Description of Historic Place

Fur Trade at Lachine National Historic Site of Canada is a rectangular single-storey, stone warehouse located in an attractive park-like setting on the banks of the Lachine Canal on St. Joseph Boulevard opposite the Convent of the Sisters of Sainte-Anne in Lachine on the west end of Montréal Island.
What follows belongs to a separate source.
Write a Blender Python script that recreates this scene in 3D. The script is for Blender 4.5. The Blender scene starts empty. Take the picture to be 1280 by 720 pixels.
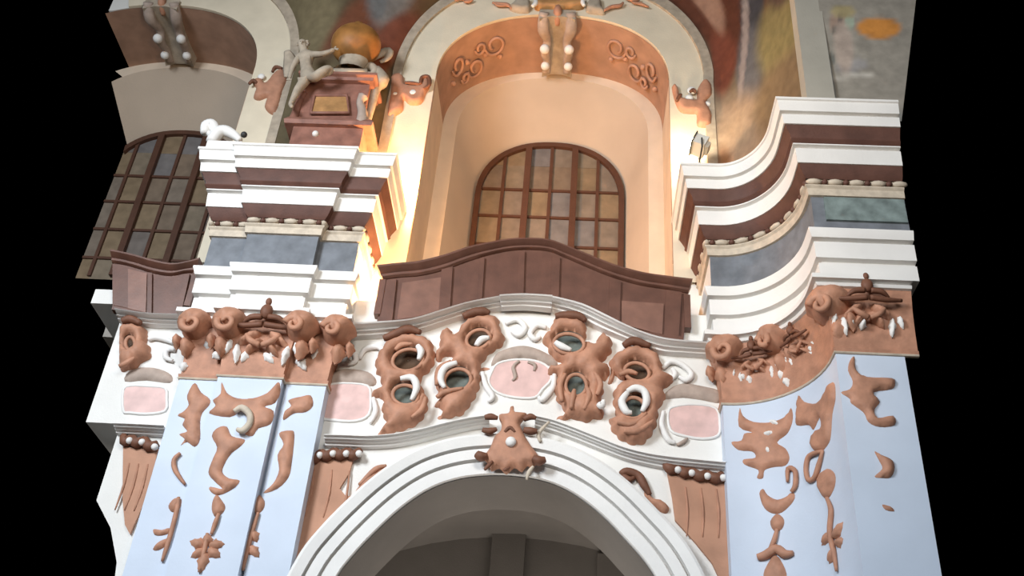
import bpy, bmesh, math, random
from mathutils import Vector, Matrix
from mathutils.geometry import delaunay_2d_cdt
random.seed(7)
SC = bpy.context.scene
COL = SC.collection

# ------------------------------------------------------------------ camera
F = 1300.0
R = [[0.9971415679143791, -0.04177246698555665, 0.06295835559474257],
     [0.02760479685625008, -0.5742465998697605, -0.8182168525082727],
     [0.07033255809210011, 0.8176159878206638, -0.5714520344983134]]   # camera axes -> world
CAM = Vector((0.90861772, -14.0, 1.6))
cd = bpy.data.cameras.new('camera'); cd.sensor_width = 36.0; cd.lens = F/1280*36.0; cd.clip_end = 200
cam = bpy.data.objects.new('camera', cd); COL.objects.link(cam)
RM = Matrix(R)
cam.matrix_world = Matrix.Translation(CAM) @ RM.to_4x4()
SC.camera = cam
SC.view_settings.view_transform = 'Standard'
SC.view_settings.look = 'None'
SC.view_settings.gamma = 1.0
SC.view_settings.use_curve_mapping = False
SC.view_settings.exposure = 0.0

# ------------------------------------------------------------------ light
w = bpy.data.worlds.new('world'); SC.world = w; w.use_nodes = True
w.node_tree.nodes['Background'].inputs[0].default_value = (0, 0, 0, 1)
w.node_tree.nodes['Background'].inputs[1].default_value = 0.0

def area(name, loc, target, sx, sy, power, color, spread=180):
    l = bpy.data.lights.new(name, 'AREA'); l.shape = 'RECTANGLE'; l.size = sx; l.size_y = sy
    l.energy = power; l.color = color; l.spread = math.radians(spread)
    o = bpy.data.objects.new(name, l); COL.objects.link(o); o.location = loc
    o.rotation_euler = (Vector(target)-Vector(loc)).to_track_quat('-Z', 'Y').to_euler()
    return o
# daylight through the windows of the opposite wall, plus added fills for the aisle and the upper vault
area('daylight_window_opposite', (-10.0, -15.0, 13.0), (-.5, 0, 7.6), 4.0, 5.5, 1450, (0.86, 0.93, 1.0), 120)
area('daylight_window_opposite', (2.5, -18.0, 12.0), (0.5, 0, 7.6), 4.0, 5.5, 400, (0.86, 0.93, 1.0), 120)
area('aisle_fill_light', (0.0, 2.6, 2.2), (0.0, 2.5, 8.0), 5.0, 3.0, 240, (1.0, 0.93, 0.86), 160)  # added fill shining up to brighten the aisle; no window stands here
area('nave_warm_fill', (0.5, -9.0, 10.0), (0.0, 0, 16.5), 3.0, 1.5, 215, (1.0, 0.80, 0.56), 150)  # added warm fill for the upper bays, from no built chandelier

# ------------------------------------------------------------------ materials
def mat(name, c, rough=0.6, var=0.12, scale=3.0, bump=0.15, bscale=30.0, metal=0.0, c2=None, spec=0.3):
    m = bpy.data.materials.new(name); m.use_nodes = True
    nt = m.node_tree; b = nt.nodes['Principled BSDF']
    tc = nt.nodes.new('ShaderNodeTexCoord')
    n = nt.nodes.new('ShaderNodeTexNoise'); n.inputs['Scale'].default_value = scale; n.inputs['Detail'].default_value = 5
    nt.links.new(tc.outputs['Object'], n.inputs['Vector'])
    r = nt.nodes.new('ShaderNodeValToRGB')
    d = c2 if c2 else tuple(x*(1-var*2) for x in c)
    r.color_ramp.elements[0].position = 0.32; r.color_ramp.elements[1].position = 0.66
    r.color_ramp.elements[0].color = (*d, 1); r.color_ramp.elements[1].color = (*c, 1)
    nt.links.new(n.outputs['Fac'], r.inputs['Fac']); nt.links.new(r.outputs['Color'], b.inputs['Base Color'])
    b.inputs['Roughness'].default_value = rough; b.inputs['Metallic'].default_value = metal
    b.inputs['Specular IOR Level'].default_value = spec
    if bump:
        n2 = nt.nodes.new('ShaderNodeTexNoise'); n2.inputs['Scale'].default_value = bscale; n2.inputs['Detail'].default_value = 3
        nt.links.new(tc.outputs['Object'], n2.inputs['Vector'])
        bp = nt.nodes.new('ShaderNodeBump'); bp.inputs['Strength'].default_value = bump; bp.inputs['Distance'].default_value = 0.02
        nt.links.new(n2.outputs['Fac'], bp.inputs['Height']); nt.links.new(bp.outputs['Normal'], b.inputs['Normal'])
    return m
def paint(name, rough=0.75):                                   # painted surface: colours come from the mesh's own picture
    m = bpy.data.materials.new(name); m.use_nodes = True
    nt = m.node_tree; b = nt.nodes['Principled BSDF']
    v = nt.nodes.new('ShaderNodeVertexColor'); v.layer_name = 'Col'
    tc = nt.nodes.new('ShaderNodeTexCoord')
    n = nt.nodes.new('ShaderNodeTexNoise'); n.inputs['Scale'].default_value = 5; n.inputs['Detail'].default_value = 6
    nt.links.new(tc.outputs['Object'], n.inputs['Vector'])
    r = nt.nodes.new('ShaderNodeValToRGB')
    r.color_ramp.elements[0].position = .3; r.color_ramp.elements[1].position = .7
    r.color_ramp.elements[0].color = (.72, .72, .72, 1); r.color_ramp.elements[1].color = (1, 1, 1, 1)
    nt.links.new(n.outputs['Fac'], r.inputs['Fac'])
    mx = nt.nodes.new('ShaderNodeMix'); mx.data_type = 'RGBA'; mx.blend_type = 'MULTIPLY'; mx.inputs[0].default_value = 1
    nt.links.new(v.outputs['Color'], mx.inputs[6]); nt.links.new(r.outputs['Color'], mx.inputs[7])
    nt.links.new(mx.outputs[2], b.inputs['Base Color'])
    b.inputs['Roughness'].default_value = rough; b.inputs['Specular IOR Level'].default_value = .2
    return m
def glow(name, c, s):
    m = bpy.data.materials.new(name); m.use_nodes = True
    b = m.node_tree.nodes['Principled BSDF']
    b.inputs['Base Color'].default_value = (*c, 1); b.inputs['Emission Color'].default_value = (*c, 1); b.inputs['Emission Strength'].default_value = s
    return m
WHITE = mat('white_stucco', (.82, .80, .77), .6, .04, 2.0)
WALLW = mat('white_plaster', (.80, .78, .74), .8, .05, 1.2)
CREAM = mat('cream_stucco', (.62, .53, .42), .65, .12, 9)
BLUE = mat('pale_blue_plaster', (.60, .67, .78), .6, .04, 1.5, .08)
TERRA = mat('terracotta_stucco', (.52, .26, .165), .6, .14, 6, .25)
TERRAD = mat('dark_terracotta_stucco', (.20, .085, .05), .6, .14, 6, .25)
GREYBR = mat('greyish_beige_stucco', (.47, .37, .31), .7, .12, 6)
PINK = mat('pink_marble', (.74, .50, .46), .5, .1, 5, .05)
ARCHC = mat('cream_plaster', (.74, .65, .50), .7, .06, 2)
RIBC = mat('warm_cream_plaster', (.72, .59, .46), .75, .06, 2)
SALMONL = mat('light_salmon_stucco', (.52, .30, .21), .75, .1, 3)
SALMON = mat('salmon_plaster', (.47, .285, .20), .75, .14, 2.5)
SOFFB = mat('brown_painted_moulding', (.13, .058, .042), .6, .15, 4)
FRIEZE = mat('blue_grey_marble', (.20, .215, .24), .4, .16, 5, .05)
FRIEZEG = mat('green_grey_marble', (.25, .31, .30), .4, .25, 5, .05)
WOOD = mat('dark_brown_wood', (.15, .066, .044), .42, .14, 4, .08, spec=.5)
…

The designation refers to the warehouse on its lot.

Heritage Value

The Fur Trade at Lachine was designated a national historic site of Canada in 1984 to commemorate: the fur trade in the Montréal area.

The heritage value of Fur Trade at Lachine National Historic Site of Canada resides in the surviving 18th-century form, and fabric of the warehouse building as they illustrate the history of the fur trade in Montréal.

Built in 1803 by Alexander Gordon of the Northwest Company, this warehouse was acquired by the Hudson’s Bay Company in 1833, then by the Sisters of Sainte-Anne, who owned it from 1861-1977. When the building was modernized early in the 20th century, most of its original openings and surfaces disappeared. They were restored by Parks Canada (1978-1984) after a fire demolished all but the stone walls and half of the roof structure.

Sources: Historic Sites and Monuments Board of Canada, Minutes, 1984; Commemorative Integrity Statement, 2000.

Character-Defining Elements

Key elements that contribute to the heritage character of the site include: its park-like siting with the south face adjacent to a second enlarged canal; its rectangular single storey massing under a hipped roof; the irregular disposition of its gables and apertures; its surviving original fieldstone walls and the early craftsmanship; the found form, materials, and craftsmanship of its pre-1860s dormers, windows and doors; the location on the St. Lawrence River beside the historic channel for western travel; its siting with the long north wall of the building on a former wharf off Lachine’s first canal now known as ‘la promenade Père Marquette’; viewplanes from the south-west side to Lake Saint-Louis, the St. Lawrence River.